品質を安定させることで修正なども減らすことができ、より効率的に作業を進められるので、品質の安定化を目指しているならMastercamの導入がおすすめです。
Mastercamの活用事例
ここからは実際にMastercamを導入した企業の事例について見ていきます。活用事例についてチェックしたい方はぜひ参考にしてみてください。
製造業の事例
自動車業界、音響関連の、航空、建機、農業機械などの製造を行っている企業の事例です。
Mastercamを活用した5軸加工の導入で、加工機に任せられる時間が格段に増え、他と並行して作業が可能になりました。複雑な形状も、段取り替えを行うことなく加工でき、3軸加工であれば必要になったであろう治具製作が不要になり、コストや労力、時間の削減につながったと話しています。
また、Mastercamの導入により、対応できる案件数も確実に増え、Mastercamは欠かせない存在となっているようです。
【導入の主な効果】
・コストや労力、時間の削減
・複雑な形状の加工への対応
・段取り替えの減少
町工場の事例
こちらの事例で紹介する企業では、3D-CAD/CAMシステムである 「Mastercam」の導入を、「各作業者の加工ノウハウを蓄積し、共有化する」ためのデジタル化を主眼として決めたそうです。採用した決め手は、「機能面はもちろん、世界的に最も普及しているという実績面」と話されています。
導入効果としては、作業効率が格段に上がったと話されており、「類似形状と比較すると、従来は手作業で1時間かかっていたところ、15分ほどでプログラムの作成が完了するようになった」など、約45分の短縮に成功しています。
その他にも「Mastercamは、ポストプロセッサの柔軟性が非常に高いため、さまざまなメーカーの旋盤機に合せて、ポストをカスタマイズできる点もありがたいと思いました。CAD/CAMを利用した作業の自動化や効率化に取り組みやすくなった」とさまざまな効果を実感していると話されています。
【導入の主な効果】
・生産性向上
・品質の安定化
・脱属人化
Mastercamはどんな人におすすめ?
CADソフトには幅広い種類があり、それぞれで適している人が異なります。
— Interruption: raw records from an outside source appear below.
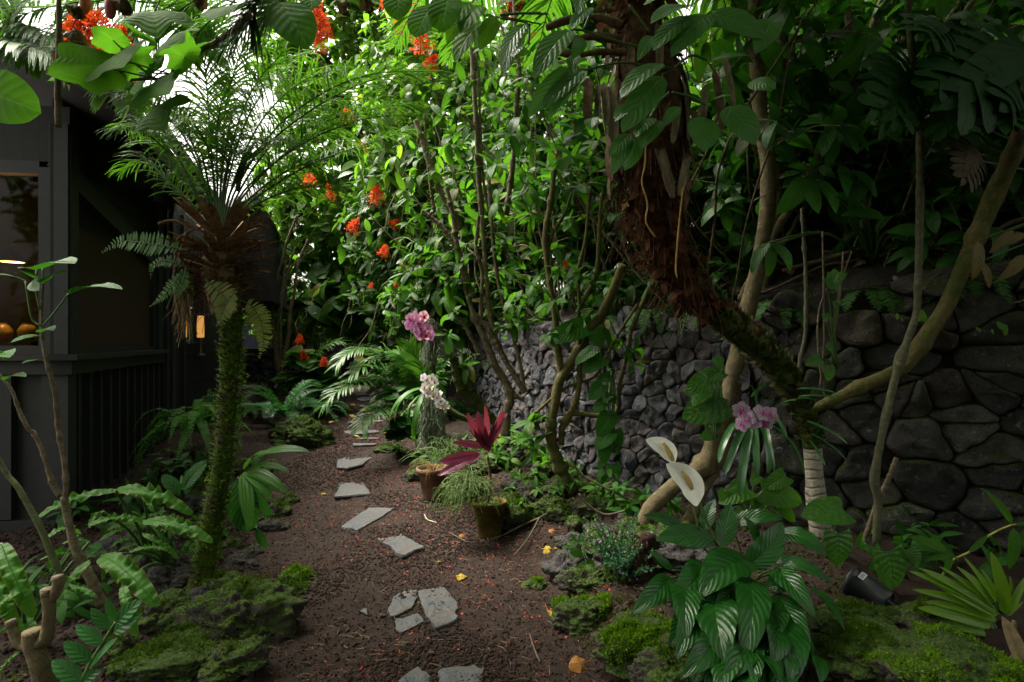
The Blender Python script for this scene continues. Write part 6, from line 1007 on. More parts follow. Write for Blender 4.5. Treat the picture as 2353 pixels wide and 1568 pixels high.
# ---------------------------------------------------------------- hedge trees and vines closing the view
def bush(label, c, r, ntip, k, T, size, mat, base=None, name='hedge_tree', cat='tree', flowers=(), fs=.4, fd=None, fsc=None, fds=None, open_=(50, 100), shell=.35, trunkmat=None, nb=12, dirb=(0, -.5, .35), clumpy=.35, group='trees and shrubs closing the garden'):
    global spots_scale
    c = A(c); b = A([c[0], c[1], .5]) if base is None else A(base); t = thing(name, label, cat, b, group); m = MB(); mid = c - A([0, 0, r[2] * .5]); m.tube([b, (b + mid) / 2 + jit(1, .15)[0], mid, c + A([0, 0, r[2] * .4])], [.09, .075, .06, .03], 9, 24, .15)
    P, D = ell(ntip, c, r, shell); keep = fbm(P, 1.3, 2, 7) > -clumpy - .3; P, D = P[keep], D[keep]
    for q in rng.choice(len(P), min(nb, len(P)), False): m.tube([mid, (mid + P[q]) / 2 + A([0, 0, .1]), P[q]], [.03, .018, .006], 5, 14, .1, cap=False)
    fr_ = P[P[:, 1] < c[1]]; vines(m, fr_[rng.choice(len(fr_), min(16, len(fr_)), False)] - A([0, .15, 0]), 1.6)
    m.build('trunk', trunkmat or stem_gray, t); m = MB(); h = rng.random(len(P)) < .72; dd = nrm(D + A(dirb) + jit(len(P), .3)); rosette(m, P[h], dd[h], k, T, size, open_); rosette(m, P[~h], dd[~h], k + 2, Tel if T is not Tel else Thrt, size * .62, open_); q = P[rng.choice(len(P), len(P) // 5, False)]; m.mix(Tbig, q + D[:len(q)] * 0 - A([0, .1, 0]), nrm(jit(len(q)) + A([0, -.3, -.6])), A([0, -1, .5]) + jit(len(q), .4), size * rng.uniform(1., 1.7, len(q))); m.build('crown', mat, t)
    if len(flowers): spots_scale = fsc; flowers_on(t, [pts(ZI, fds[q_] if fds else (fd or (c[1] - r[1] - .1)) - .25, s)[0] for q_, s in enumerate(flowers)], fs, start=rng.integers(0, 4)); spots_scale = None
    return t
Tsm = variants(4, L=1, W=.40, a=.6, b=.7, nl=4, nw=1, droop=.6, fold=.2)
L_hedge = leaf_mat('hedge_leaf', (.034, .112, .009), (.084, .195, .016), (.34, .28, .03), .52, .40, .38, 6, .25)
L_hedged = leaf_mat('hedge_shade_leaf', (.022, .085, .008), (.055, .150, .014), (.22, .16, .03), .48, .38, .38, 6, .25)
bush('tall heart leaved tree hung with scarlet pagoda flowers at the path end', at(795, 430, 11.6), (1.85, 1.3, 2.5), 1500, 5, Thrt, .19, L_hedge, at(830, 780, 11.8), flowers=['805,278', '838,352', '868,468', '712,432', '765,455', '808,535', '880,588', '905,522', '920,388'], fs=.5, fsc=[.42, .36, .50, .5, .42, .44, .36, .28, .32], fds=[9.6, 9.3, 8.7, 9.9, 9.7, 9.1, 8.6, 8.7, 8.8])
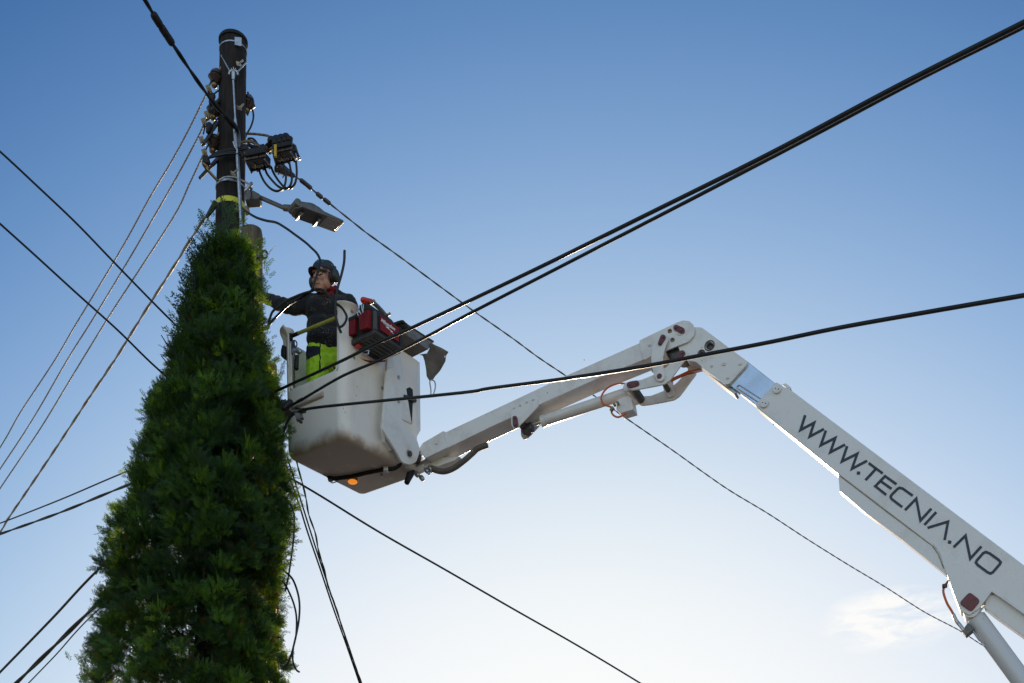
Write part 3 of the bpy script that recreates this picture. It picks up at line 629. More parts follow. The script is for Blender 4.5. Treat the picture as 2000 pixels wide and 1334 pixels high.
# ------------------------------------------------------------------ boom lift
lift = thing('boom_lift', 'white hydraulic boom lift with folded elbow, lettered WWW.TECNIA.NO, carrying a work bucket', 'boom lift', (3.9, 9.2, 0))
PN = V((.408, .913, 0)).normalized(); PC = PN.x * 1.416 + PN.y * 10.3
PT = V((PN.y, -PN.x, 0))
def B(x, y, off=0):
    d = (PC + off) / (PN.y + PN.x * (x - 1000) / F); return P(x, y, d)
def plate(name, m, poly, o0, o1, parent, holes=(), bevel=.003, smooth=30, ref=None):
    if ref is None: ref = o0
    sh = PN * (o0 - ref); mb = MB(); mb.prism([B(x, y, ref) + sh for x, y in poly], PN * (o1 - o0), [[B(x, y, ref) + sh for x, y in h] for h in holes])
    return mb.build(name, m, parent, bevel=bevel, smooth=smooth)
def circ(cx, cy, r, n=18): return [(cx + r * math.cos(2 * math.pi * k / n), cy + r * math.sin(2 * math.pi * k / n)) for k in range(n)]
def rnd(poly, r=4, k=4):
    o = []; n = len(poly)
    for i in range(n):
        a, b, c = V(poly[i - 1]), V(poly[i]), V(poly[(i + 1) % n])
        u = (a - b); w_ = (c - b); q = min(r, u.length * .45, w_.length * .45); p0 = b + u.normalized() * q; p1 = b + w_.normalized() * q
        for j in range(k + 1):
            t = j / k; o.append(tuple((p0 * (1 - t) ** 2 + b * 2 * t * (1 - t) + p1 * t * t)))
    return o
def bolt(par, x, y, off, r, h=.014, m='paint', name='bolt'):
    mb = MB(); a = B(x, y, off); mb.cyl(a + PN * .004, a - PN * h, r, r * .94, 16); mb.cyl(a - PN * h, a - PN * (h + .004), r * .6, r * .5, 6); return mb.build(name, M[m], par, bevel=.001)
def pincap(par, pts, off, r0, r1, name='pin_cap', m='maroon'):
    """capsule shaped cover: hull of two circles on the plate"""
    (x0, y0), (x1, y1) = pts; a = math.atan2(y1 - y0, x1 - x0); poly = []
    for k in range(9): t = a + math.pi / 2 + math.pi * k / 8; poly.append((x0 + r0 * math.cos(t), y0 + r0 * math.sin(t)))
    for k in range(9): t = a - math.pi / 2 + math.pi * k / 8; poly.append((x1 + r1 * math.cos(t), y1 + r1 * math.sin(t)))
    o = plate(name, M[m], poly, off - .012, off, par, bevel=.003)
    mb = MB()
    for (x, y) in pts: p = B(x, y, off - .012); mb.cyl(p, p - PN * .006, .012, .01, 6)
    mb.each(1, 'cap_bolt', M['steel_dark'], o); return o

# jib arm
W = .2
jib = plate('jib_arm', M['paint'], [(866, 846), (960, 802), (1107, 733), (1262, 664), (1300, 650), (1300, 690), (1275, 695), (1170, 738), (1050, 792), (960, 833), (870, 877)], 0, W, lift, bevel=.004)
plate('end_collar', M['paint'], c5((1322, 555), (1360, 500), (1552, 388), (1582, 545), (1390, 640), (1330, 600)), -.007, W + .007, jib)
plate('seam_strip', M['paint'], c5((1560, 395), (1568, 391), (1598, 542), (1590, 546)), -.004, W + .004, jib)
bolt(jib, *c5((1490, 505))[0], -.007, .011); bolt(jib, 1141, 703, -.0, .004, .002, 'steel_dark'); bolt(jib, 1069, 767, 0, .004, .002, 'steel_dark')
# jib cylinder lug bracket
lugp = rnd(c6((180, 950), (425, 835), (436, 920), (245, 1120), (205, 1132), (182, 1095)), 3)
lug = plate('cylinder_lug', M['paint'], lugp, -.014, -.001, jib); lug2 = plate('cylinder_lug', M['paint'], lugp, W + .001, W + .014, jib, ref=-.014)
for q in ((210, 935), (267, 910), (328, 880), (388, 856)): bolt(lug, *c6(q)[0], -.014, .013, .008)
pincap(lug, c6((215, 1030), (222, 1090)), -.014, 4.6, 5.2)
# elbow cheek of the jib
ek = rnd(c7((135, 310), (300, 230), (480, 145), (540, 122), (600, 128), (640, 165), (654, 215), (640, 268), (590, 320), (510, 352), (380, 405), (245, 455), (182, 492), (150, 410)), 3)
h1, h2 = c7((420, 222))[0], c7((445, 305))[0]
cheek = plate('elbow_cheek', M['paint'], ek, -.016, -.002, jib, [circ(*h1, 4.6), circ(*h2, 4.6)], smooth=35)
plate('elbow_cheek', M['paint'], ek, W + .002, W + .016, jib, [circ(*h1, 4.6), circ(*h2, 4.6)], smooth=35, ref=-.016)
for h in (h1, h2): mb = MB(); a = B(*h, 0); mb.cyl(a, a + PN * .012, .024, .024, 18); mb.build('bushing', M['brass'], cheek)
bolt(cheek, *c7((232, 355))[0], -.016, .012)
pincap(cheek, c7((478, 188), (528, 215)), -.016, 5.6, 6.4)
mb = MB(); a = B(*c7((522, 218))[0], -.016); mb.cyl(a, a - PN * .006, .042, .04, 24); mb.build('pin_boss', M['paint'], cheek, bevel=.002)
# main boom head plate
hd = rnd(c7((560, 200), (650, 186), (715, 188), (750, 212), (980, 385), (1146, 506), (1125, 545), (972, 712), (940, 718), (850, 655), (735, 570), (660, 505), (590, 500), (520, 430), (490, 340)), 3)
main = plate('main_boom', M['paint_clean'], [(1516, 746), (1548, 764), (1700, 878), (1957, 1071), (2300, 1331), (2300, 1420), (1822, 1067), (1640, 928), (1525, 834), (1480, 797), (1475, 790)], 0, .10, lift, bevel=.006)
head = plate('boom_head', M['paint'], hd, .004, .11, lift, [circ(*c7((790, 357))[0], 8), circ(*c7((713, 430))[0], 5.6)], smooth=35)
for q, r in (((790, 357), .046), ((713, 430), .032)):
    a = B(*c7(q)[0], .004); mb = MB()
    mb.tube([a + (PT * math.cos(t) + V((0, 0, 1)) * math.sin(t)) * r * .86 for t in [2 * math.pi * k / 24 for k in range(25)]], .005, 6, caps=False); mb.build('hole_rim', M['steel_dark'], head)
    mb = MB(); mb.cyl(a + PN * .03, a + PN * .05, r * .95, n=24); mb.ell(a + PN * .03, PT * r * .6, V((0, 0, 1)) * r * .6, PN * .01); mb.build('pin_end', M['steel_dark'], head)
for q, r in (((812, 545), .013), ((925, 523), .02), ((1077, 527), .014), ((960, 657), .013)): bolt(head, *c7(q)[0], .004, r, .009)
for q in ((715, 375), (718, 498), (650, 445), (788, 430)): bolt(head, *c7(q)[0], .004, .004, .001, 'steel_dark')
plate('wear_strip', M['galv'], c7((735, 575), (945, 715), (1040, 790), (1020, 808), (935, 745), (740, 590)), .06, .16, head, bevel=.002)
plate('head_block', M['steel_dark'], c7((380, 400), (500, 345), (570, 420), (600, 500), (500, 500), (420, 450)), .03, .15, head)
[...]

その中でもMastercamは幅広く支持されているCADソフトになるため、ほとんどのケースでおすすめですが、まとめると下記に当てはまるケースでMastercamの導入がおすすめです。
・手作業による設計から脱却したい
・時間とコストを削減したい
・加工技術を標準化したい
・難しい形状でも安定かつ正確に加工したい
など、これらの悩みを抱えている人は、Mastercamの導入がおすすめです。特にMastercamは時間とコスト削減に優れたCADソフトとなっていますし、加工技術についても多くの企業から評価されています。世界シェアもNo.1のCADソフトであり、実績もあるのでおすすめです。
Mastercamにかかわらず、CADソフトの導入で悩んでいる場合には、無料体験やデモ体験などを利用すると後悔するリスクを減らすことができますので、まずは気になるCADソフトがあれば体験してみましょう。
まとめ
今回は世界シェアを取っているMastercamについて詳しく紹介しました。数あるCADソフトの中でも人気が高く、多くの企業から活用されているCADソフトです。
特に時間とコスト削減を目指している場合や、加工技術の高いCADソフトをお探しの方はMastercamについて検討してみてください。